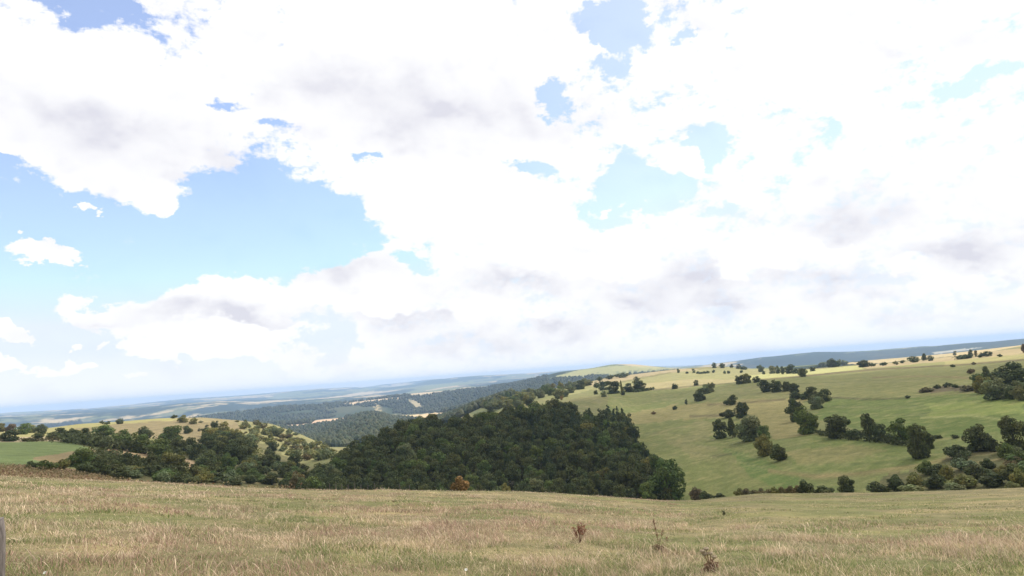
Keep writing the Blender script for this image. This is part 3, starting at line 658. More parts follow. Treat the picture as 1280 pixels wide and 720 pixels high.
# plateau
many([
 (846, 850, 461, 466, 'round', 'dark', 'tiny tree leftmost on the sunlit tan field crest'),
 (865, 870, 461, 466, 'round', 'grey', 'tiny pale tree above the left end of the short crest hedge'),
 (857, 861, 464, 467, 'bush', 'black', 'tiny bush between the leftmost crest tree and the pale tiny tree'),
 (870, 874, 464, 467, 'bush', 'black', 'tiny bush at the left end of the short crest hedge'),
 (890, 896, 453, 460, 'round', 'dark', 'small round tree standing up on the skyline left of its twin'),
 (899, 907, 454, 460, 'round', 'dark', 'small wide tree on the skyline right of its round twin'),
 (912, 917, 455, 460, 'tall', 'black', 'tiny upright tree on the skyline after the wide one'),
 (920, 927, 455, 461, 'round', 'dark', 'left and taller tree of the skyline knot'),
 (925, 934, 457, 462, 'bush', 'dark', 'right and lower tree of the skyline knot'),
 (890, 894, 462, 466, 'bush', 'dark', 'tiny bush on the bright field under the round skyline tree'),
 (904, 908, 463, 467, 'bush', 'green', 'tiny green bush left of two dots on the bright field'),
 (909, 913, 463, 467, 'bush', 'black', 'tiny black bush right of two dots on the bright field'),
 (925, 929, 462, 466, 'bush', 'dark', 'tiny bush alone under the skyline knot'),
 (947, 955, 456, 465, 'round', 'grey', 'greyish oval tree left of the plateau tree row'),
 (953, 957, 463, 468, 'bush', 'dark', 'tiny bush at the foot of the greyish oval tree'),
 (961, 971, 457, 467, 'round', 'grey', 'first tree of the plateau row against the blue ridge'),
 (970, 976, 457, 467, 'round', 'dark', 'second tree of the plateau row against the blue ridge'),
 (975, 982, 458, 468, 'tall', 'dark', 'third tree of the plateau row against the blue ridge'),
 (981, 993, 455, 467, 'round', 'dark', 'fullest tree of the plateau row against the blue ridge'),
 (990, 1000, 460, 467, 'bush', 'dark', 'low tree at the right end of the plateau row'),
 (999, 1009, 460, 471, 'round', 'dark', 'tree standing alone in front of the brightest sunlit strip'),
 (1012, 1020, 458, 464, 'round', 'dark', 'small round tree between the lone strip tree and the wooded mound'),
 (1072, 1087, 450, 459, 'round', 'black', 'dark wide tree right of the wooded mound on the strip edge'),
 (1087, 1095, 453, 458, 'bush', 'dark', 'bush just right of the dark wide plateau tree'),
 (1100, 1109, 452, 457, 'bush', 'dark', 'low bush two places right of the dark wide plateau tree'),
 (1117, 1123, 451, 456, 'bush', 'olive', 'small olive bush left of the dotted plateau bushes'),
 (1125, 1131, 450, 454, 'bush', 'dark', 'small bush leading up to the three tall plateau trees'),
 (1136, 1150, 445, 453, 'bush', 'dark', 'wide bushy tree at the left of the three tall plateau trees'),
 (1152, 1160, 442, 451, 'tall', 'dark', 'tallest upright tree of the three plateau trees'),
 (1160, 1167, 444, 451, 'round', 'dark', 'rounded tree at the right of the three plateau trees'),
 (1191, 1196, 439, 444, 'round', 'dark', 'tiny tree alone on the far tan plateau field'),
 (1210, 1217, 437, 446, 'tall', 'dark', 'leftmost upright tree of the plateau knot near the low dark hedge'),
 (1217, 1223, 438, 446, 'tall', 'brown', 'thin-crowned tree in the plateau knot near the low dark hedge'),
 (1223, 1232, 440, 446.5, 'bush', 'dark', 'bushy tree in the right half of the plateau knot'),
 (1230, 1240, 439, 445.5, 'round', 'dark', 'round tree ending the plateau knot on the right'),
 (1215, 1220, 452, 456, 'bush', 'brown', 'small brown bush on the boundary below the plateau knot'),
 (1188, 1194, 455, 459, 'bush', 'dark', 'small green bush on the boundary left of the brown one'),
 (1210, 1219, 460, 467, 'bush', 'reddish', 'reddish-brown bush alone above the upright tree of the edge clump'),
 (1247, 1253, 442, 446, 'bush', 'dark', 'small bush alone near the right end of the plateau'),
 (1276, 1284, 430, 441, 'tall', 'reddish', 'dark upright tree cut by the right edge on the plateau'),
], G_P, 260)
for k in range(12):
    x = 1022 + k * 3.0; yb = 461.5 - 0.35 * k
    at_px(x - 4, x + 5, yb - random.uniform(5, 8) - 4 * math.sin(math.pi * k / 11), yb - random.uniform(0, 2.5), random.choice(['round', 'bush']), random.choice(['dark', 'grey', 'dark']), 'dark tree of the small wooded mound behind the sunlit strip', 'trees of the small wooded mound', 420)
# scrub bank and boundary bits
many([
 (1167, 1176, 480, 486, 'bush', 'black', 'left dark bush on the low scrubby bank above the green field'),
 (1179, 1189, 478, 484, 'bush', 'black', 'middle dark bush on the low scrubby bank above the green field'),
 (1190, 1199, 479, 485, 'bush', 'dark', 'right dark bush on the low scrubby bank above the green field'),
 (1148, 1168, 484, 490, 'bush', 'brown', 'brownish flat bush at the left end of the scrubby bank'),
 (1202, 1221, 481, 489, 'bush', 'brown', 'brown flat bush joining the scrubby bank to the edge clump'),
], 'bushes of the scrubby bank', 180)
# beyond the wood
many([
 (757, 777, 477, 492, 'round', 'black', 'left big dark tree of the group at the field corner behind the knoll'),
 (775, 780, 476, 494, 'tall', 'olive', 'thin poplar-like tree in the group at the field corner behind the knoll'),
 (779, 793, 479, 490, 'round', 'black', 'low dark tree in the middle of the field corner group'),
 (790, 808, 476, 488, 'round', 'black', 'rounded dark tree at the right end of the field corner group'),
 (793, 800, 471, 478, 'round', 'dark', 'small tree behind the rounded tree of the field corner group'),
 (776, 782, 487, 494, 'bush', 'dark', 'small bush at the foot of the thin poplar-like tree'),
 (748, 762, 475, 483, 'bush', 'dark', 'bush left of and behind the field corner group'),
 (742, 750, 477, 485, 'bush', 'dark', 'bush furthest left behind the field corner group'),
 (748, 757, 482, 488, 'bush', 'dark', 'low bush between the paler wood and the field corner group'),
 (742, 748, 487, 493, 'bush', 'dark', 'small bush on the corner of the sunlit field by the paler wood'),
 (751, 759, 488, 496, 'round', 'grey', 'small grey-green tree on the sunlit field before the corner group'),
 (700, 704, 495, 500, 'round', 'rust', 'tiny brown tree on the tan patch before the paler wood'),
 (757, 767, 468, 474, 'bush', 'dark', 'bush in the middle of the skyline line behind the corner group'),
 (746, 753, 470, 476, 'bush', 'dark', 'bush at the left of the skyline line behind the corner group'),
 (768, 786, 466, 472, 'bush', 'dark', 'wide bush at the right of the skyline line behind the corner group'),
], 'trees beyond the wooded knoll', 430)
# left side
many([
 (-4, 7, 529, 540, 'round', 'olive', 'olive tree cut by the left edge above the green field'),
 (7, 19, 530, 541, 'round', 'reddish', 'reddish-leaved tree second from the left edge behind the field hedge'),
 (21, 37, 530, 543, 'round', 'green', 'full green tree third from the left edge behind the field hedge'),
 (34, 47, 531, 541, 'round', 'pale', 'pale green tree between the full green tree and the dark slim one'),
 (46, 58, 530, 541, 'round', 'dark', 'dark tree ending the back row before the golden field'),
 (1, 24, 538, 552, 'round', 'dark', 'biggest dark tree at the left end of the green field hedge'),
 (41, 55, 539, 551, 'round', 'dark', 'round tree alone in the field hedge under the golden field'),
 (28, 42, 547, 552, 'bush', 'dark', 'low bush in the field hedge left of the round tree'),
 (59, 73, 540, 550, 'round', 'dark', 'left small dark tree where the field hedge grows thick'),
 (70, 86, 535, 549, 'round', 'dark', 'second tree where the field hedge grows thick'),
 (82, 98, 536, 553, 'round', 'dark', 'third tree where the field hedge grows thick'),
 (95, 112, 536, 554, 'round', 'black', 'fourth and darkest tree of the thick field hedge'),
 (110, 136, 540, 558, 'round', 'black', 'broad black-green tree at the corner of the green field'),
 (119, 144, 531, 545, 'round', 'green', 'green tree top showing behind the corner of the green field'),
 (123, 136, 550, 563, 'round', 'dark', 'small dark tree at the tip of the green field'),
 (140, 166, 537, 562, 'round', 'green', 'left half of the big rounded double tree right of the green field'),
 (160, 186, 541, 566, 'round', 'green', 'right half of the big rounded double tree right of the green field'),
 (172, 190, 533, 548, 'round', 'dark', 'round tree alone on the slope above the big rounded double tree'),
], G_L)
many([
 (145, 154, 523, 530, 'round', 'black', 'round dark dot of a tree on the ridge left of the golden crest'),
 (134, 138, 526, 530, 'round', 'black', 'smaller dot of a tree on the ridge beside the round dark one'),
 (125, 130, 525.5, 530, 'bush', 'black', 'leftmost dot of a bush on the ridge'),
 (130, 136, 527.5, 530.5, 'bush', 'black', 'low flat bush between two dots on the ridge'),
 (214, 222, 518, 523, 'bush', 'black', 'flat dark bush at the very top of the golden crest'),
 (222, 235, 519, 528, 'round', 'olive', 'olive tree on the golden crest'),
 (237, 247, 522, 530, 'round', 'olive', 'yellowish round tree on the golden crest right of the olive one'),
 (219, 224, 534, 541, 'bush', 'dark', 'small bush on the brown slope under the golden crest, left one'),
 (229, 239, 532, 542, 'round', 'dark', 'small round tree on the brown slope under the golden crest'),
 (247, 251, 535, 539, 'bush', 'brown', 'tiny brown bush right of the small round slope tree'),
], 'trees on the golden ridge', 380)
for k in range(11):
    x = 56 + k * 4.3; yb = 535 - 0.55 * k
    at_px(x - 3, x + 4, yb - random.uniform(4.5, 7), yb, random.choice(['pine', 'round']), 'black', 'small dark tree of the straight row on the left skyline', 'row of small dark trees on the left skyline', 560)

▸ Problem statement
In the material above, find the lines that contain "wide" and show them.

▸ Exercise response
Keep writing the Blender script for this image. This is part 3, starting at line 658. More parts follow. Treat the picture as 1280 pixels wide and 720 pixels high.
 (899, 907, 454, 460, 'round', 'dark', 'small wide tree on the skyline right of its round twin'),
 (912, 917, 455, 460, 'tall', 'black', 'tiny upright tree on the skyline after the wide one'),
 (1072, 1087, 450, 459, 'round', 'black', 'dark wide tree right of the wooded mound on the strip edge'),
 (1087, 1095, 453, 458, 'bush', 'dark', 'bush just right of the dark wide plateau tree'),
 (1100, 1109, 452, 457, 'bush', 'dark', 'low bush two places right of the dark wide plateau tree'),
 (1136, 1150, 445, 453, 'bush', 'dark', 'wide bushy tree at the left of the three tall plateau trees'),
 (768, 786, 466, 472, 'bush', 'dark', 'wide bush at the right of the skyline line behind the corner group'),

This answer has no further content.